Vois un peu : tu as de beaux vêtements, tandis que ton voisin n'en a pas;
tu as une fenêtre; veux-tu les y mettre à l'air? Il ne sait pas quel est
le bien de l'homme, et s'imagine que c'est un bien d'avoir de beaux
vêtements; ce que tu crois toi-même; et il ne viendrait pas te les
prendre! Tu montres un gâteau à des gourmands, et tu le manges seul; et tu
veux qu'ils ne te l'arrachent pas! Ne les tente pas; n'aie pas de fenêtre;
ne mets pas à l'air tes vêtements. Moi, avant hier, j'avais une lampe de
fer devant mes dieux pénates ; j'entendis du bruit à ma porte; je courus,
et je trouvai qu'on avait enlevé ma lampe. Je me dis que celui qui l'avait
volée n'avait pas fait une chose déraisonnable. Qu'arriva-t-il donc? Je
dis : Demain tu en trouveras une de terre cuite. On ne perd jamais que ce
que l'on a. J'ai perdu mon manteau! — C'est que tu avais un manteau. —
J'ai mal à la tête! — Est-ct que tu as mal aux cornes? Pourquoi te fâcher?
On ne perd que ce que l'on a; on ne souffre que dans ce que l'on a.
Mais le tyran va mettre dans les fers? — Quoi ta jambe. — Mais il va
m'enlever? — Quoi? la tête. Qu'est-ce qu'il ne pourra ni mettre dans les
fers ni t'enlever? Ton libre arbitre. C'est là précisément la raison du
précepte ancien : "Connais-toi toi-même". Il fallait, par tous les dieux,
t'exercer dans les petites choses, commencer par elles, pour passer à de
plus grandes. — La tête me fait mal — Ne dis pas, hélas! — L'oreille me
fait mal. — Ni dis pas, hélas! Je ne prétends point qu'il ne t'est pas
permis de pousser un gémissement; mais ne gémis pas dans ton
for intérieur. Si ton esclave est lent à t'apporter tes bandelettes, ne
crie pas, ne te met pas hors de toi, ne dis pas : Tout le monde me hait!

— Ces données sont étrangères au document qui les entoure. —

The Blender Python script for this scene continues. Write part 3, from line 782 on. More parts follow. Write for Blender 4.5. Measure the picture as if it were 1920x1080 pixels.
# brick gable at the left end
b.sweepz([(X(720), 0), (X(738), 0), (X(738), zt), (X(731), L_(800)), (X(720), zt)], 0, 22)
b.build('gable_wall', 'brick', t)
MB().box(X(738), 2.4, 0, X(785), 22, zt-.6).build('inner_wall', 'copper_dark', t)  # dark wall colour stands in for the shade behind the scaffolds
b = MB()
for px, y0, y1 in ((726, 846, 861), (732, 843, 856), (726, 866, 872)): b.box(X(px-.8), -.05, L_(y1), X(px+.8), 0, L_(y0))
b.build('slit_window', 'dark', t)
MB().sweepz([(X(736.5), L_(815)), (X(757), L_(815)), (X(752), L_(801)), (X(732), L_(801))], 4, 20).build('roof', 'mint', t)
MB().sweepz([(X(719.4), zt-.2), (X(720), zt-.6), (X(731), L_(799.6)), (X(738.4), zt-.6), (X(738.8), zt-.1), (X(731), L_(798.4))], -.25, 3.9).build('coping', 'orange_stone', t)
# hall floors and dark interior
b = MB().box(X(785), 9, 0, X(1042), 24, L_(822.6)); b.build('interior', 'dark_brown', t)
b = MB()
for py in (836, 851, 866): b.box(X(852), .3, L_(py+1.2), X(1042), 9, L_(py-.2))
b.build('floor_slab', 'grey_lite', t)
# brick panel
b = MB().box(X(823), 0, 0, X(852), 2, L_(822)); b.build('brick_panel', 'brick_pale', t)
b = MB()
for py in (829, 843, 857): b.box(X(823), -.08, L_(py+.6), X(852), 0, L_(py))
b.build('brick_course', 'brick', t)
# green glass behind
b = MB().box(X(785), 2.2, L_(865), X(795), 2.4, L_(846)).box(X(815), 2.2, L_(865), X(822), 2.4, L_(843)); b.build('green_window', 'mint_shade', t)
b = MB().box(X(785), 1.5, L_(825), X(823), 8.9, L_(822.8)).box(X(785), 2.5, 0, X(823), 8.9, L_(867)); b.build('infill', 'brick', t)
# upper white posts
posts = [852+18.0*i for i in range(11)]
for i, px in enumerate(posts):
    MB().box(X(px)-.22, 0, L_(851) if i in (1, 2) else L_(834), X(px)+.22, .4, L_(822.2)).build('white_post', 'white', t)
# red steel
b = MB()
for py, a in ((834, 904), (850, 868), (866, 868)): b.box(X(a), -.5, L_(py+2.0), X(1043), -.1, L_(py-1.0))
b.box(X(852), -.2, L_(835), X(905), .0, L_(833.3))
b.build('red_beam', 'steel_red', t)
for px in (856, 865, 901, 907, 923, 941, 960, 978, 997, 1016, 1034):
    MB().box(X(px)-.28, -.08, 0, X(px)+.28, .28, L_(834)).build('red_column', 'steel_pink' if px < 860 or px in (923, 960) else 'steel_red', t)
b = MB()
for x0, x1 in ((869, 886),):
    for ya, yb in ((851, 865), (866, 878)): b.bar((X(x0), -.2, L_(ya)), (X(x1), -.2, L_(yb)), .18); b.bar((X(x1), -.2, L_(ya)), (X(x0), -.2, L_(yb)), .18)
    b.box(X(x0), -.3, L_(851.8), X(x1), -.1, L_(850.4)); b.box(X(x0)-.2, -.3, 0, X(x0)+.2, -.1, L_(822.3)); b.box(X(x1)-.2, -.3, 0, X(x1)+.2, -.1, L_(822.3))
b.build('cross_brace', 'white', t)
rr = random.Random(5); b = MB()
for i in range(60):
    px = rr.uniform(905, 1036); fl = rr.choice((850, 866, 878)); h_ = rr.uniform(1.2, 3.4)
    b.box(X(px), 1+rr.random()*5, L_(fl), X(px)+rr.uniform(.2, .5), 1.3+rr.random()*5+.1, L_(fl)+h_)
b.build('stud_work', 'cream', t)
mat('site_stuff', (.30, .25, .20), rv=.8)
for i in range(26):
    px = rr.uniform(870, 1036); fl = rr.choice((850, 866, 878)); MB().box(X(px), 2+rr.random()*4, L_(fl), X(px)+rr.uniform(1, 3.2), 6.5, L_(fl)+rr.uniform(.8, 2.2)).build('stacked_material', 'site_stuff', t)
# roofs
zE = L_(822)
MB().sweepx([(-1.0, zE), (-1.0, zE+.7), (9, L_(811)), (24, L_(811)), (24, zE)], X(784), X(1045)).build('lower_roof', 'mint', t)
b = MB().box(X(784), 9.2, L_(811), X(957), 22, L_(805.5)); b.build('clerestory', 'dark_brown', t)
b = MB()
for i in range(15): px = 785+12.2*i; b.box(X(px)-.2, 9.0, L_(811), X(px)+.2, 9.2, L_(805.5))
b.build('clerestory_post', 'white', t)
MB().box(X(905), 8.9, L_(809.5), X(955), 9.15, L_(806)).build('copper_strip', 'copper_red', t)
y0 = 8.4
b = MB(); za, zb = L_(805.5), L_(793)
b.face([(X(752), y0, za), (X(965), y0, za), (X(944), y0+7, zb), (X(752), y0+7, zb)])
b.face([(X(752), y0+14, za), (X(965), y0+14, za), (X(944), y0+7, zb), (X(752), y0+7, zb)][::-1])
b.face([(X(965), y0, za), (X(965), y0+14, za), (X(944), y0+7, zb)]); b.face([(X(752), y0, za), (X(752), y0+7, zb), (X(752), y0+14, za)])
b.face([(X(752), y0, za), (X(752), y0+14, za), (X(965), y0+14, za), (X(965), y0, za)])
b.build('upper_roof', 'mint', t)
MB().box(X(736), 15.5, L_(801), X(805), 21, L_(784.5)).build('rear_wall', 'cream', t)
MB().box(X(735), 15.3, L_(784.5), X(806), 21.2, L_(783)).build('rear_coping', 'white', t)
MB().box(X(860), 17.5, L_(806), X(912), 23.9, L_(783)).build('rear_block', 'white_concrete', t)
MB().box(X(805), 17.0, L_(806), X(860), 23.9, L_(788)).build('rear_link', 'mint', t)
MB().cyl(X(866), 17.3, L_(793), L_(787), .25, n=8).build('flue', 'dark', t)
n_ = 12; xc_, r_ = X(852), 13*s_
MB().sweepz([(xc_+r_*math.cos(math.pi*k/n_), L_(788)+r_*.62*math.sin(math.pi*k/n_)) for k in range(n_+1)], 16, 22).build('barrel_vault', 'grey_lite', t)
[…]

Qui, en effet, ne haïrait pas un pareil individu! Marche droit et libre,
en mettant désormais ta confiance dans ces principes, et non dans ta force
corporelle, comme un athlète. Car ce n'est pas comme d'un âne que nul ne
doit venir à bout de toi.
Quel est donc l'homme dont rien ne vient à bout? Celui que ne tire de son
calme rien de ce qui est en dehors de son libre arbitre. Cela posé,
j'énumère toutes les occasions possibles; et, comme on dit, en parlant
d'un athlète : Il a vaincu le premier sur lequel le sort l'a fait tomber;
mais en eut-il vaincu un second? Eut-il vaincu, s'il eût fait chaud? S’il
eût été à Olympie? de même ici je dis: Si tu mets de l'argent devant lui,
il en fera fi; mais une jeune fille, et de nuit? Mais la gloriole? Mais
les insultes? Mais les éloges? Mais la mort? Pourrait-il en triompher
également? Et s'il avait la fièvre? Et s'il était pris de vin? Et s'il était dans
une humeur noire? Voilà pour moi l'athlète qui ne serait jamais vaincu.